◆ **INSTRUCTIONS FOR THE TASK**
Reproduce exactly the lines from the line with "Continue the Blender" through the line with "part('screw_hole', MB().lathe((xx, yy, zz", both included, and no other lines.

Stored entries
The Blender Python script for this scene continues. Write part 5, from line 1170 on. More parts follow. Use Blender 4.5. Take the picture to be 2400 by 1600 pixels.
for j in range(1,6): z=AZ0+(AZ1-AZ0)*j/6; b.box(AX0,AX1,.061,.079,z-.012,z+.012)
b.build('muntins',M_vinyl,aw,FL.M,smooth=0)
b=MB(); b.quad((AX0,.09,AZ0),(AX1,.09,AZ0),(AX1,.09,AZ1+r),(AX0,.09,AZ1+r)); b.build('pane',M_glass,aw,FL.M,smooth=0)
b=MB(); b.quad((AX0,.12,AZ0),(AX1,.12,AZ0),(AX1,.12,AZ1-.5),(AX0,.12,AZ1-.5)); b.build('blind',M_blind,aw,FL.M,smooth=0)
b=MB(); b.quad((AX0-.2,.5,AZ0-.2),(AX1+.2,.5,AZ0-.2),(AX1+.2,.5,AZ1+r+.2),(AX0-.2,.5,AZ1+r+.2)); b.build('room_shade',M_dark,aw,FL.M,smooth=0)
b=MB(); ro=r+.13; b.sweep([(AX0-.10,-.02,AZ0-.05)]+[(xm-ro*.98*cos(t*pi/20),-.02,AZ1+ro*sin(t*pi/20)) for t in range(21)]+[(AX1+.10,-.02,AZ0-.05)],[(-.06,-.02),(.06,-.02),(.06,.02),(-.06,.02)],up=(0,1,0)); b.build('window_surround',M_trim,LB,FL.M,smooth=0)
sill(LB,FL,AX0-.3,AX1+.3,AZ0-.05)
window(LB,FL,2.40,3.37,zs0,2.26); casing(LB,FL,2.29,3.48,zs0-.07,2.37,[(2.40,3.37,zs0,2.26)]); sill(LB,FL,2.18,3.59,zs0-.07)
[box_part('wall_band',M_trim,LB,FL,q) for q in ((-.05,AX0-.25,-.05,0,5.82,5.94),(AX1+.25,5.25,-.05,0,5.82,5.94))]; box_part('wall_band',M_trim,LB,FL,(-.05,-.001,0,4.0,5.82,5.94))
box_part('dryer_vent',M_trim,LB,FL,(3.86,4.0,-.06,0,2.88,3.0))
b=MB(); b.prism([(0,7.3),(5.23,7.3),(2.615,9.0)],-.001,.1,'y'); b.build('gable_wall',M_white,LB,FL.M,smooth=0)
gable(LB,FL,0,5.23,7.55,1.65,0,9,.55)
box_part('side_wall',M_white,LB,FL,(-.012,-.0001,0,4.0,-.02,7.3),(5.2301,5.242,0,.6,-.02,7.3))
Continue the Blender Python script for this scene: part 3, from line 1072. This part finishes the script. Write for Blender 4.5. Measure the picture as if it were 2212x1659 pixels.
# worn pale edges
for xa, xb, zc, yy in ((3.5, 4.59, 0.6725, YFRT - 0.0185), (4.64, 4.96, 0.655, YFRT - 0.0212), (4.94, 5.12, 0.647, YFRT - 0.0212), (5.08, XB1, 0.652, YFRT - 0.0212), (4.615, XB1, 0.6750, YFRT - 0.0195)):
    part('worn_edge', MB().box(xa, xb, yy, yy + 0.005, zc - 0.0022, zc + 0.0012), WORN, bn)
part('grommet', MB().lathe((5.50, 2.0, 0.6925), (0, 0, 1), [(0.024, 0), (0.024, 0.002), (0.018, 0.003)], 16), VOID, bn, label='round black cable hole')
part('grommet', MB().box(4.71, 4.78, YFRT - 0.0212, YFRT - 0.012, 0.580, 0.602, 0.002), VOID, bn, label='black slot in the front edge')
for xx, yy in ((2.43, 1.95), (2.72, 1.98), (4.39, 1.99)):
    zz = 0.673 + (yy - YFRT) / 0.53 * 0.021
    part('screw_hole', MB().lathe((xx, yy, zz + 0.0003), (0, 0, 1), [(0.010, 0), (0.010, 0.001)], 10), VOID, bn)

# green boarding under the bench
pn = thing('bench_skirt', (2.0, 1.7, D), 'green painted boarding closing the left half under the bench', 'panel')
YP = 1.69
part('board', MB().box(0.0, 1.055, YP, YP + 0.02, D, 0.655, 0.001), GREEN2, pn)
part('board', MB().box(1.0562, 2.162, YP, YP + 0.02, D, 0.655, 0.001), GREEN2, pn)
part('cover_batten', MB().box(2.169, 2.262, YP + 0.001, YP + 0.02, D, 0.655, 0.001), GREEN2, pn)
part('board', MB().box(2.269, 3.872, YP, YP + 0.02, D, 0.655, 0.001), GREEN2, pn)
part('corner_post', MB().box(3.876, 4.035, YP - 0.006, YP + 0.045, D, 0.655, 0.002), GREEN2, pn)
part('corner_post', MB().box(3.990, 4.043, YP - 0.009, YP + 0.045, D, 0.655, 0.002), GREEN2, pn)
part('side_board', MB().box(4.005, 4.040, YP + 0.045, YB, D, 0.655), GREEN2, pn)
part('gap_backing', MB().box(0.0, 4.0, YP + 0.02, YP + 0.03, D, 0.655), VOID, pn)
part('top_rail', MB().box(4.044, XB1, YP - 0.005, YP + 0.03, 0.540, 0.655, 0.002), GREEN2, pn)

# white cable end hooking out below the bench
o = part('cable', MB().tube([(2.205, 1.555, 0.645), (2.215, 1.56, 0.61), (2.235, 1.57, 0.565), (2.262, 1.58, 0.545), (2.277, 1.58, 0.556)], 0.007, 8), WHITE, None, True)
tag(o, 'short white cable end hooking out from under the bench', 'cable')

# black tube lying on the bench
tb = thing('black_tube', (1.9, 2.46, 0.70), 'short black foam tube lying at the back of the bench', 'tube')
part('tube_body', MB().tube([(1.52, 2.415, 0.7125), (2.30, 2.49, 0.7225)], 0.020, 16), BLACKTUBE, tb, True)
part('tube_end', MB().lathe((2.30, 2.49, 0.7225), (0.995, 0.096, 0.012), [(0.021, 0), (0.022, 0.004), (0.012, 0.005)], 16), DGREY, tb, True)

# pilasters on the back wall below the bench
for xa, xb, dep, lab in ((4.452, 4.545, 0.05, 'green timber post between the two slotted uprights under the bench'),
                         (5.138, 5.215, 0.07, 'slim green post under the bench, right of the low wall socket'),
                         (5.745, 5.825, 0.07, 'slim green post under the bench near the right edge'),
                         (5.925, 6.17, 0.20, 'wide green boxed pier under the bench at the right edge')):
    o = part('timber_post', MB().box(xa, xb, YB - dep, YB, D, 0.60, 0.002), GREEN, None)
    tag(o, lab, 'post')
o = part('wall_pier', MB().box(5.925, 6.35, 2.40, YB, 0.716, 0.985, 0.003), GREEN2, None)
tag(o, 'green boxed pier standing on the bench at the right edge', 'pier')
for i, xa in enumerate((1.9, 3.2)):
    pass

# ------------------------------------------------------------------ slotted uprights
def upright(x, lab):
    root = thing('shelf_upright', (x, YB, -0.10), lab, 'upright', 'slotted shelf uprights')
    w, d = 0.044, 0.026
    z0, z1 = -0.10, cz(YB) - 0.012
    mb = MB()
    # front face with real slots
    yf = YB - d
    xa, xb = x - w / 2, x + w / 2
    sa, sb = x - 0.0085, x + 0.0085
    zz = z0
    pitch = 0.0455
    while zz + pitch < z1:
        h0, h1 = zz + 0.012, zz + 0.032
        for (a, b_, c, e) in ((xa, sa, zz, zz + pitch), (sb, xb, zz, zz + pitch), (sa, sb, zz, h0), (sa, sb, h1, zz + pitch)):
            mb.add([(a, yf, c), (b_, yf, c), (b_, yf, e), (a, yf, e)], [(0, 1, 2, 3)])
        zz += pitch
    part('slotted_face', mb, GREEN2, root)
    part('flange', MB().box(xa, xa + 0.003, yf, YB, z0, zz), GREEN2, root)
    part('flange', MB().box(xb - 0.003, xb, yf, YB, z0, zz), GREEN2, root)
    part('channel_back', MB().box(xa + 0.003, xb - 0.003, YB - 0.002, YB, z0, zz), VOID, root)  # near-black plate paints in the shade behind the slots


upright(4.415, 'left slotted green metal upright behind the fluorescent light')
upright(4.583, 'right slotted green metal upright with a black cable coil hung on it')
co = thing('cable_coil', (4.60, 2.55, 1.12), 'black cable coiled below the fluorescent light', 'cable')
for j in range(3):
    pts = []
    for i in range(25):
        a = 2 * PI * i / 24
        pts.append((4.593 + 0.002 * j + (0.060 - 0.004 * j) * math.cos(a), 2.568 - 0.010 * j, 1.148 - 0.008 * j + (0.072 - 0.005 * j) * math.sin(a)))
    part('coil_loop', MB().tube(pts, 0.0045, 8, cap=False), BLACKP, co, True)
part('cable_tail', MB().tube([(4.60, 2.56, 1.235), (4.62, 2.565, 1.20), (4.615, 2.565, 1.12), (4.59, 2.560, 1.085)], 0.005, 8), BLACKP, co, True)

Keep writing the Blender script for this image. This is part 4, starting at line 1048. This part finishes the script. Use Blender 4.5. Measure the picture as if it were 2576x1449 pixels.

◆ **COMPLETED TASK**
Continue the Blender Python script for this scene: part 3, from line 1072. This part finishes the script. Write for Blender 4.5. Measure the picture as if it were 2212x1659 pixels.
# worn pale edges
for xa, xb, zc, yy in ((3.5, 4.59, 0.6725, YFRT - 0.0185), (4.64, 4.96, 0.655, YFRT - 0.0212), (4.94, 5.12, 0.647, YFRT - 0.0212), (5.08, XB1, 0.652, YFRT - 0.0212), (4.615, XB1, 0.6750, YFRT - 0.0195)):
    part('worn_edge', MB().box(xa, xb, yy, yy + 0.005, zc - 0.0022, zc + 0.0012), WORN, bn)
part('grommet', MB().lathe((5.50, 2.0, 0.6925), (0, 0, 1), [(0.024, 0), (0.024, 0.002), (0.018, 0.003)], 16), VOID, bn, label='round black cable hole')
part('grommet', MB().box(4.71, 4.78, YFRT - 0.0212, YFRT - 0.012, 0.580, 0.602, 0.002), VOID, bn, label='black slot in the front edge')
for xx, yy in ((2.43, 1.95), (2.72, 1.98), (4.39, 1.99)):
    zz = 0.673 + (yy - YFRT) / 0.53 * 0.021
    part('screw_hole', MB().lathe((xx, yy, zz + 0.0003), (0, 0, 1), [(0.010, 0), (0.010, 0.001)], 10), VOID, bn)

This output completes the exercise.